Os olhos já foram mexidos, suspensos, esticados. Plásticas, botox, preenchimentos e não sei mais o quê. Nas mulheres a sobrancelha é, invariavelmente, micropigmentada ou definida por outros métodos. Quando bem feita, ajuda sim. Há resultados muito bons. Mas existem exageros semelhantes às antigas máscaras de carnaval.
As bochechas parecem ter sido moldadas sobre uma bola de ping-pong. Ao sorrir, as próteses se incham e mais parecem dois balõezinhos. Todos os rostos parecidos, com aquelas bolinhas que não ajudam em nada.
A harmonização facial retira as particularidades tornando todos semelhantes, e mais feios, eu acho. Homens têm procurado este serviço também, e do que vi até agora, são raros os que ficaram bem. Mas…
Todo mundo agora tem os dentes branquinhos. Retinhos. Nem uma pontinha que os torne diferentes, uns dos outros. Sorrisos iguais. Clarinhos demais. Certinhos demais e, quase sempre, deixando uma impressão de “dentuços”.
Entretanto, o pior são os lábios: inflados, inchados, exageradamente gordos, às vezes em total desarmonia com o resto do rosto. O lábio superior é esticado – desconheço o nome do procedimento – mas é, de longe, o pior deles. Fico me perguntando se, ao olhar no espelho, a pessoa se convence de que está mesmo melhor do que estava antes.

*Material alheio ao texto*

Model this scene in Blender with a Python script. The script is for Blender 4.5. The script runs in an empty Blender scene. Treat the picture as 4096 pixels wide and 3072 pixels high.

Morro de vontade, mas não citarei nomes. Desde uma belíssima atriz italiana, passando por incontáveis atrizes, jornalistas, pessoas comuns, até chegar às duas irmãs, diante de mim, feiamente plastificadas, mas felizes com a aparência “mais jovem”.
Nada contra uma “mãozinha” para ajudar a mãe natureza. É muito bom que cada um procure sentir-se melhor consigo mesmo. Uma pessoa melhor, mais bonita e mais feliz, mas sem o exagero que deforma, despersonaliza, simulando uma juventude que, todos já sabem, não voltará jamais.
Mas, cada um sabe de si. Se a velhinha deformada se olha no espelho e se sente uma atriz de novela, que bom!